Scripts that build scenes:
[Start]
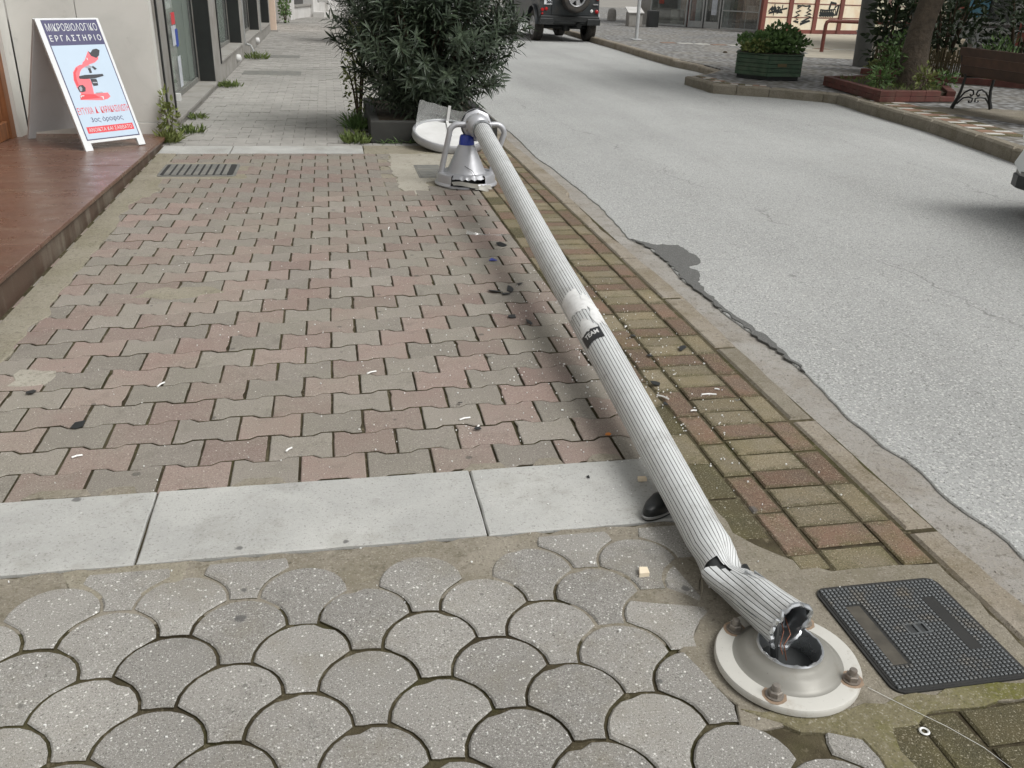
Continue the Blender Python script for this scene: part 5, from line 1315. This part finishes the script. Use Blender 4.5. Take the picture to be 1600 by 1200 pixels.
for (x, y, r_, h, n, m_, sd_, lb, L_, w_) in ((10.15, 15.6, .45, 1.9, 520, 'leaf_dark', 51, 'big leaved dark shrub right beside the thick grey pole', .17, .085), (10.8, 14.9, .6, 2.0, 700, 'leaf_dark', 52, 'dark shrub behind the cane fence and the tree trunk', .15, .07),
                              (11.5, 13.9, .6, 2.0, 700, 'leaf_dark', 53, 'dark shrub behind the bench end of the cane fence', .14, .06), (11.2, 16.2, .6, 2.1, 500, 'leaf_dark', 54, 'dark shrub at the back of the planted bed', .16, .08),
                              (9.95, 15.0, .30, .75, 260, 'leaf_mid', 55, 'lighter green shrub at the left end of the cane fence', .09, .05), (9.72, 15.25, .16, .22, 120, 'leaf_yellow', 56, 'small bright plant at the foot of the thick grey pole', .07, .04),
                              (10.9, 13.6, .35, .7, 260, 'leaf_mid', 57, 'grassy green shrub over the cane fence behind the bench', .13, .03)):
    leafy('shrub', (x, y, RP), (r_, r_), h, n, L_, w_, m_, sd_, lb, 'shrub')

# park bench
bn = tag(empty('park_bench', (7.88, 10.42, RP), R(-90)), 'dark wooden park bench with scrolled cast-iron legs on the far pavement', 'bench')
def bar(pts, r=.014, name='leg', n=7): mb = MB(); mb.tube(pts, r, n); return mb.build(name, M['black_metal'], bn, smooth=True)
# seat faces local +y (away from the road); the back is towards the road
for X in (.02, 1.62):
    mb = MB()
    mb.tube([(X - .05, -.02, 0), (X - .02, .0, .10), (X, .02, .22), (X, .04, .40), (X - .02, -.05, .60), (X - .03, -.08, .73)], [.026, .022, .018, .018, .018, .016], 8)
    mb.tube([(X + .02, .50, 0), (X, .47, .10), (X, .45, .22), (X, .46, .40)], [.026, .022, .018, .018], 8)
    mb.tube([(X, .03, .39), (X, .46, .39)], .016, 7)
    for s_, y0 in ((1, .0), (-1, .47)):
        mb.tube([(X, y0, .10), (X, y0 + s_ * .08, .20), (X, y0 + s_ * .15, .235), (X, y0 + s_ * .20, .22), (X, y0 + s_ * .215, .18), (X, y0 + s_ * .185, .155), (X, y0 + s_ * .165, .175)], .011, 6)
        mb.tube([(X, y0, .06), (X, y0 + s_ * .07, .13), (X, y0 + s_ * .15, .145), (X, y0 + s_ * .215, .125), (X, y0 + s_ * .21, .085), (X, y0 + s_ * .17, .08), (X, y0 + s_ * .165, .10)], .011, 6)
    mb.tube([(X, -.05, .56), (X, .15, .60), (X, .40, .60), (X, .50, .55), (X, .47, .42)], .016, 7)
    mb.build('leg', M['black_metal'], bn, smooth=True)
for k in range(4): MB().bbox(-.02, .03 + .115 * k, .405, 1.75, .13 + .115 * k, .435, .006).build('seat_slat', M['bench_wood'], bn)
for k in range(3): mb = MB(); mb.prism([(-.02, -.012), (1.75, -.012), (1.75, .012), (-.02, .012)], 0, .101, .005, 0, xf((0, .0 - .032 * k,   .43 + .105 * k), rx=R(14))); mb.build('back_slat', M['bench_wood'], bn)

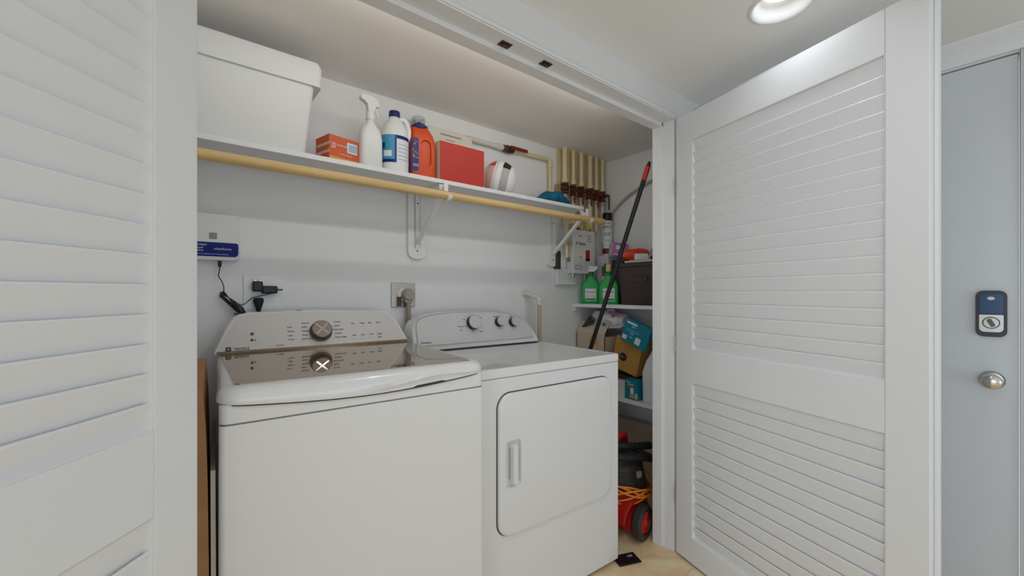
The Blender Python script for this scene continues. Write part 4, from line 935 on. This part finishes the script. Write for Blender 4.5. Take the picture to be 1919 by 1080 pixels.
m = MB(); m.lathe([(.052, -.01), (.052, .012), (.045, .014), (.02, .016), (.016, .024), (.001, .025)], 'redp', T=TW, n=36)
for k in range(5): m.box((.014, -.005, .012), (.05, .005, .021), 'redp', T=TW @ Matrix.Rotation(R(72 * k), 4, 'Z'))
m.out('hub', wl)
m = MB(); m.box((-.10, -.150, .03), (-.02, -.06, .13), 'redp')
arc_o = [(-.055 + .112 * math.cos(R(10 + 165 * i / 14)), .08 + .108 * math.sin(R(10 + 165 * i / 14))) for i in range(15)]
arc_i = [(-.055 + .096 * math.cos(R(10 + 165 * i / 14)), .08 + .093 * math.sin(R(10 + 165 * i / 14))) for i in range(15)][::-1]
m.prism(arc_o + arc_i, -.158, -.10, 'redp', 'y'); m.out('wheel_fender', t, bevel=.003)
for (cx, cy) in ((-.10, .09), (.11, .07), (.09, -.1)):
    m = MB(); m.ball((cx, cy, .026), .026, 'black', 16); m.tube([(cx, cy, .03), (cx, cy, .06)], .01, 'black', 8); m.out('caster', t)
t = thing('orange_extension_cord', 'coiled orange extension cord draped over the red and black vacuum', 'cord', (1.80, 1.345, 0))
m = MB()
for k in range(6):
    z0 = .178 + k * .008; r0 = .163 + (k % 3) * .007
    pts = [(r0 * math.cos(a) , r0 * math.sin(a), z0 - .03 * math.sin((a + k * .5) * 2) - .02 * math.cos(a)) for a in [R(-200 + 12 * i) for i in range(20 + k)]]
    m.tube(pts, .0052, 'cord', 8, 2)
m.out('cord_coil', t)

t = thing('black_packet', 'small flat black packet with white lettering on the floor by the dryer corner', 'packet', (1.555, 1.115, .001), R(-22))
m = MB(); m.prism([(-.055, -.035), (.055, -.035), (.055, .035), (-.055, .035)], 0, .005, 'black', 'z'); m.out('packet_body', t, bevel=.001)
text('Lilli', .018, 'labelw', t, (.012, .008, .0053)); 
t = thing('black_strap', 'crumpled black strap on the floor behind the black packet', 'strap', (1.58, 1.19, .003)); MB().tube([(-.04, .03, .01), (-.02, .0, .05), (0, .02, .075), (.01, .03, .03), (.0, .05, .004)], .007, 'black', 8, 5).out('strap_loop', t)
[End]
Output all of the data exactly as it stands, minus any images.

FULL ANSWER:
Continue the Blender Python script for this scene: part 5, from line 1315. This part finishes the script. Use Blender 4.5. Take the picture to be 1600 by 1200 pixels.
for (x, y, r_, h, n, m_, sd_, lb, L_, w_) in ((10.15, 15.6, .45, 1.9, 520, 'leaf_dark', 51, 'big leaved dark shrub right beside the thick grey pole', .17, .085), (10.8, 14.9, .6, 2.0, 700, 'leaf_dark', 52, 'dark shrub behind the cane fence and the tree trunk', .15, .07),
                              (11.5, 13.9, .6, 2.0, 700, 'leaf_dark', 53, 'dark shrub behind the bench end of the cane fence', .14, .06), (11.2, 16.2, .6, 2.1, 500, 'leaf_dark', 54, 'dark shrub at the back of the planted bed', .16, .08),
                              (9.95, 15.0, .30, .75, 260, 'leaf_mid', 55, 'lighter green shrub at the left end of the cane fence', .09, .05), (9.72, 15.25, .16, .22, 120, 'leaf_yellow', 56, 'small bright plant at the foot of the thick grey pole', .07, .04),
                              (10.9, 13.6, .35, .7, 260, 'leaf_mid', 57, 'grassy green shrub over the cane fence behind the bench', .13, .03)):
    leafy('shrub', (x, y, RP), (r_, r_), h, n, L_, w_, m_, sd_, lb, 'shrub')

# park bench
bn = tag(empty('park_bench', (7.88, 10.42, RP), R(-90)), 'dark wooden park bench with scrolled cast-iron legs on the far pavement', 'bench')
def bar(pts, r=.014, name='leg', n=7): mb = MB(); mb.tube(pts, r, n); return mb.build(name, M['black_metal'], bn, smooth=True)
# seat faces local +y (away from the road); the back is towards the road
for X in (.02, 1.62):
    mb = MB()
    mb.tube([(X - .05, -.02, 0), (X - .02, .0, .10), (X, .02, .22), (X, .04, .40), (X - .02, -.05, .60), (X - .03, -.08, .73)], [.026, .022, .018, .018, .018, .016], 8)
    mb.tube([(X + .02, .50, 0), (X, .47, .10), (X, .45, .22), (X, .46, .40)], [.026, .022, .018, .018], 8)
    mb.tube([(X, .03, .39), (X, .46, .39)], .016, 7)
    for s_, y0 in ((1, .0), (-1, .47)):
        mb.tube([(X, y0, .10), (X, y0 + s_ * .08, .20), (X, y0 + s_ * .15, .235), (X, y0 + s_ * .20, .22), (X, y0 + s_ * .215, .18), (X, y0 + s_ * .185, .155), (X, y0 + s_ * .165, .175)], .011, 6)
        mb.tube([(X, y0, .06), (X, y0 + s_ * .07, .13), (X, y0 + s_ * .15, .145), (X, y0 + s_ * .215, .125), (X, y0 + s_ * .21, .085), (X, y0 + s_ * .17, .08), (X, y0 + s_ * .165, .10)], .011, 6)
    mb.tube([(X, -.05, .56), (X, .15, .60), (X, .40, .60), (X, .50, .55), (X, .47, .42)], .016, 7)
    mb.build('leg', M['black_metal'], bn, smooth=True)
for k in range(4): MB().bbox(-.02, .03 + .115 * k, .405, 1.75, .13 + .115 * k, .435, .006).build('seat_slat', M['bench_wood'], bn)
for k in range(3): mb = MB(); mb.prism([(-.02, -.012), (1.75, -.012), (1.75, .012), (-.02, .012)], 0, .101, .005, 0, xf((0, .0 - .032 * k,   .43 + .105 * k), rx=R(14))); mb.build('back_slat', M['bench_wood'], bn)

The Blender Python script for this scene continues. Write part 4, from line 935 on. This part finishes the script. Write for Blender 4.5. Take the picture to be 1919 by 1080 pixels.
m = MB(); m.lathe([(.052, -.01), (.052, .012), (.045, .014), (.02, .016), (.016, .024), (.001, .025)], 'redp', T=TW, n=36)
for k in range(5): m.box((.014, -.005, .012), (.05, .005, .021), 'redp', T=TW @ Matrix.Rotation(R(72 * k), 4, 'Z'))
m.out('hub', wl)
m = MB(); m.box((-.10, -.150, .03), (-.02, -.06, .13), 'redp')
arc_o = [(-.055 + .112 * math.cos(R(10 + 165 * i / 14)), .08 + .108 * math.sin(R(10 + 165 * i / 14))) for i in range(15)]
arc_i = [(-.055 + .096 * math.cos(R(10 + 165 * i / 14)), .08 + .093 * math.sin(R(10 + 165 * i / 14))) for i in range(15)][::-1]
m.prism(arc_o + arc_i, -.158, -.10, 'redp', 'y'); m.out('wheel_fender', t, bevel=.003)
for (cx, cy) in ((-.10, .09), (.11, .07), (.09, -.1)):
    m = MB(); m.ball((cx, cy, .026), .026, 'black', 16); m.tube([(cx, cy, .03), (cx, cy, .06)], .01, 'black', 8); m.out('caster', t)
t = thing('orange_extension_cord', 'coiled orange extension cord draped over the red and black vacuum', 'cord', (1.80, 1.345, 0))
m = MB()
for k in range(6):
    z0 = .178 + k * .008; r0 = .163 + (k % 3) * .007
    pts = [(r0 * math.cos(a) , r0 * math.sin(a), z0 - .03 * math.sin((a + k * .5) * 2) - .02 * math.cos(a)) for a in [R(-200 + 12 * i) for i in range(20 + k)]]
    m.tube(pts, .0052, 'cord', 8, 2)
m.out('cord_coil', t)

t = thing('black_packet', 'small flat black packet with white lettering on the floor by the dryer corner', 'packet', (1.555, 1.115, .001), R(-22))
m = MB(); m.prism([(-.055, -.035), (.055, -.035), (.055, .035), (-.055, .035)], 0, .005, 'black', 'z'); m.out('packet_body', t, bevel=.001)
text('Lilli', .018, 'labelw', t, (.012, .008, .0053)); 
t = thing('black_strap', 'crumpled black strap on the floor behind the black packet', 'strap', (1.58, 1.19, .003)); MB().tube([(-.04, .03, .01), (-.02, .0, .05), (0, .02, .075), (.01, .03, .03), (.0, .05, .004)], .007, 'black', 8, 5).out('strap_loop', t)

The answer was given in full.